ホーム > 旅の栞OBOGコラム > vol.10 テルミン 2/5

vol. 10 あなたにわたしの話をしよう 2/5

テルミン

海外へ出ることを決める

 ちょうどそのころ震災の影響もあり、台湾にいる母方の親戚たちからは「海外へ出てはどうか」と連絡が来るようになった。海外に移り住むなんて縁遠い話だと思っていたが、調べてみると条件を満たすことで移民ができる国もあり、自分にも可能性があることがわかった。海外にはもっと自由になれるところもあるのだろうか。よく知りもしない人に土足で踏み込まれ、怒りを溜めこむこともなくなるのだろうか。憧れが日々募っていった。

 当時23歳。現状から逃げたくて変化を求める自分と、不安から現状を維持したい自分が交互に顔を出しては互いの説得を試みる日々が続いたが、最終的には無責任で自棄な自分が「とりあえず行ってみりゃいいじゃん」と両者を黙らせた。これまでほぼ誰かの期待通りに生きてきたのだから30歳までは好き勝手やるつもりで1回海外に出てみよう。もし本当に無理なら戻ればいい。決断を変えることは悪い事ではないと逃げ道を確保しつつ、移住に向けて動くことにした。

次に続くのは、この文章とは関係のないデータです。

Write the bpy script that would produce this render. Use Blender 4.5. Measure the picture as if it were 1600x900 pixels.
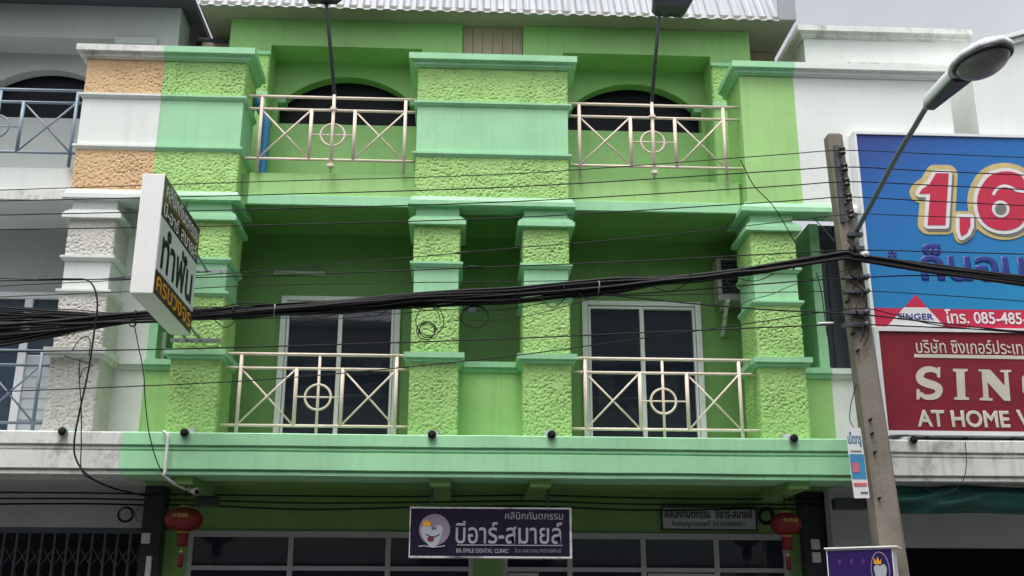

 カナダを移住先と決めたのは、抽選や婚姻など運や他人が関わる要素だけではなく、学歴や職歴などある程度自分でコントロール出来そうな方法で永住権の申請ができたからだ。そういった国は他にも数国あったが、多国籍で移民やセクシュアルマイノリティーにも寛容な都市と謳われるトロントが一番魅力的に思えた。世界最大級のプライドパレードがあることも決め手のひとつとなった。母はひとり娘が自分の元を離れることに寂しさを感じているようだったが海外渡航に賛成し、これまでいろいろと支援してくれた。父は何を考えているのか今でもよくわからない。